Açıklanan nedenlerle, davacı vekilinin istinaf başvurusunun HMK’nın 353/1-b-2 maddesi gereğince kabulü ile ilk derece mahkemesi kararının kaldırılmasına ve müterafık kusur indirimi yapılmadan tazminat miktarının düzeltilmesine, davalı vekilinin istinaf başvurusunun ise HMK’nın 353/1-b-1 maddesi gereğince esastan reddine dair aşağıdaki hüküm kurulmuştur.

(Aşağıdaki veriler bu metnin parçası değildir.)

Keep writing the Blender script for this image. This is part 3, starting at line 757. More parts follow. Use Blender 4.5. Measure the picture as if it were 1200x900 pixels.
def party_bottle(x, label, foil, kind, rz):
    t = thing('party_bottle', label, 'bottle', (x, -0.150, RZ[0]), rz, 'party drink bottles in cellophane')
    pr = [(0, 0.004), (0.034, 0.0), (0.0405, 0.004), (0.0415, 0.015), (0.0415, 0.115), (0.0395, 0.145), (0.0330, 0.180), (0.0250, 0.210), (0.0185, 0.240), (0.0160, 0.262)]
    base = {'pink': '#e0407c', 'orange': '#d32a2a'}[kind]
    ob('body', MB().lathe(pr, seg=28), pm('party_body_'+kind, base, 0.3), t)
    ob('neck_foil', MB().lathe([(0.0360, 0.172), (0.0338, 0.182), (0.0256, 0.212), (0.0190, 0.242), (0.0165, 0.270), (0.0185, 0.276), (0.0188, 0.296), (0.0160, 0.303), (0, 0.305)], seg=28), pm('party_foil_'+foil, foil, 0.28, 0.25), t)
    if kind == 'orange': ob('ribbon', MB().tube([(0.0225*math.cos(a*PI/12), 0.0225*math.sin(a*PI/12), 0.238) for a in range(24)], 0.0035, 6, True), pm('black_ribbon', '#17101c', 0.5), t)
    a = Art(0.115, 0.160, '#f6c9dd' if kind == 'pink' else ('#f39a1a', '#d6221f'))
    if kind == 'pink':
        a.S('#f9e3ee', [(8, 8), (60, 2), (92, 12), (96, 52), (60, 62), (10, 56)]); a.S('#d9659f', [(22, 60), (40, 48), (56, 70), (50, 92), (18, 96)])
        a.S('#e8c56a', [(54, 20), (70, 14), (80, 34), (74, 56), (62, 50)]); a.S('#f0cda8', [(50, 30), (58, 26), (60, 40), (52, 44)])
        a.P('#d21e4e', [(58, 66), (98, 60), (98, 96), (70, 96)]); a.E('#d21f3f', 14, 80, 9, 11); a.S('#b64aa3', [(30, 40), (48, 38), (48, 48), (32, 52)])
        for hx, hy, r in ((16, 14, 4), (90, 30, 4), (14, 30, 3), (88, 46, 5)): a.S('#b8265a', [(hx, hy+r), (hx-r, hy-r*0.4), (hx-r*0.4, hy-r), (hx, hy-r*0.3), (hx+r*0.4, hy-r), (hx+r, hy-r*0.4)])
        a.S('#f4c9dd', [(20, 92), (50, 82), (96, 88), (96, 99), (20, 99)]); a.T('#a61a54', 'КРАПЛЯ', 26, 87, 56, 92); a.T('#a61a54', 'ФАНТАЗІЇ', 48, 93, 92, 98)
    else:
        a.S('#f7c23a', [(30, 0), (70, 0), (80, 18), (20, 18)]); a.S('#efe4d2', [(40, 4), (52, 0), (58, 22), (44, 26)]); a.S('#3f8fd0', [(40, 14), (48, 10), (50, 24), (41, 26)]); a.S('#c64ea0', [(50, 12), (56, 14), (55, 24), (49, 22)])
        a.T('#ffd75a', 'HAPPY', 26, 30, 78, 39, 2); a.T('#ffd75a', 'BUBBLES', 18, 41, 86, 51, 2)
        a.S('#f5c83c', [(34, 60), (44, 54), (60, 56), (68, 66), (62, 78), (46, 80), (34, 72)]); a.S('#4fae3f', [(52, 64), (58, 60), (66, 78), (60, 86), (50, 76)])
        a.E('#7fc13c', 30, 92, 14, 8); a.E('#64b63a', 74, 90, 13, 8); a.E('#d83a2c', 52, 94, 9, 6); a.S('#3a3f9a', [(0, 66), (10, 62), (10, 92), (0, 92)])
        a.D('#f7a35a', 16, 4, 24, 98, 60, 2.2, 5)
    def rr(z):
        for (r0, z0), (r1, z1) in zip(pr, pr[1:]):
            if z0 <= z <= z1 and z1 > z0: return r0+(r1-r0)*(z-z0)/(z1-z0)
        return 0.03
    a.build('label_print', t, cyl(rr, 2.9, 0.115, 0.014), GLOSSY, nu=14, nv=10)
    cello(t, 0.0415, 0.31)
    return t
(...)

HÜKÜM : Gerekçesi yukarıda izah edildiği üzere;
I-Davalı vekilinin yerel mahkeme kararına yönelik istinaf başvurusunun 6100 Sayılı HMK’nın 353/1-b-1. maddesi gereğince ESASTAN REDDİNE,
II-Davacı vekilinin istinaf başvurusunun KABULÜ ile Ankara 13. Asliye Ticaret Mahkemesi tarafından verilen 09/03/2021 tarihli 2017/266 Esas 2021/156 Karar sayılı kararın KALDIRILMASINA,
HMK’nın 353/1-b-2. maddesi uyarınca esas hakkında yeniden karar verilmesine, buna göre;
Islah edilen davanın kısmen kabulü ile;
1-Bakıcı gideri tazminatı isteğinin reddine,
2-24.188,67TL geçici işgöremezlik zararı ve 280.341,22TL sürekli iş göremezlik zararı olmak üzere toplam 304.529,89TL maddi tazminatın 04/04/2017 temerrüt tarihinden itibaren işletilecek avans faiziyle birlikte davalıdan alınarak davacıya verilmesine, fazla isteğin reddine,
Bu karar nedeniyle alınması gerekli 20.802,44TL harçtan peşin alınan 31,40 TL ile ıslah sırasında alınan 874,15 TL toplamının indirilmesiyle 19.896,89TL harcın davalıdan alınarak hazineye gelir yazılmasına,
Davacı tarafından yapılan 2.579,50 TL yargılama giderinin davanın kabul ve reddi oranında hesaplanan 2.579,00 TL’si ile 800,00 TL Adli Tıp masrafı ve 936,15 TL harç masrafı toplamının davalıdan alınarak davacıya verilmesine, fazla giderin davacı üzerinde bırakılmasına,
Davalı tarafından yapılan yargılama gideri bulunmadığından bu konuda karar verilmesine yer olmadığına,
Davacı kendisini davada vekil ile temsil ettirdiğinden AAÜT gereğince hesaplanan 45.634,18 TL vekalet ücretinin davalıdan alınarak davacıya verilmesine,
Davalı kendisini davada vekil ile temsil ettirdiğinden AAÜT gereğince hesaplanan 50,00 TL vekalet ücretinin davacıdan alınarak davalıya verilmesine,
Sarfedilmeyen avansın karar kesinleştiğinde ve talep halinde yatırana iadesine,
İSTİNAF HARÇ VE YARGILAMA GİDERLERİ YÖNÜNDEN
1- a-Davacı tarafça yatırılan istinaf karar harcının talep halinde istinaf eden davalılara iadesine,
b- Davalıdan alınması gereken 20.802,44-TL istinaf karar ve ilam harcından, peşin alınan 4.159,80-TL harcın mahsubu ile bakiye 16.642,64-TL harcın davalıdan tahsili ile hazineye gelir kaydına,
2-a-İstinaf eden davalı tarafından yapılan istinaf yargılama giderlerinin kendi üzerlerinde bırakılmasına,
b-İstinaf eden davacı tarafından yapılan 162,10-TL başvurma harcı ve 38,5-TL olmak üzere toplam 200,6-TL yargılama giderinin davalıdan alınarak davacıya ödenmesine,
3-Kararın taraflara HMK’nın 359/4 maddesi gereğince usulüne uygun şekilde tebliğine,
4-HMK’nın 333. maddesi gereğince kullanılmayan istinaf gider avansının karar kesinleştiğinde yatırana iadesine,
Dair, duruşma açılmadan dosya üzerinde yapılan inceleme sonunda HMK’nın 361/1 maddesi uyarınca kararın usulen tebliğinden itibaren 2 hafta içerisinde TEMYİZ YOLU AÇIK olmak üzere 12/04/2023 tarihinde oy birliği ile karar verildi.

Başkan
Üye
Üye
Katip

* Bu belge, 5070 sayılı Kanun hükümleri gereğince elektronik imza ile imzalanmıştır.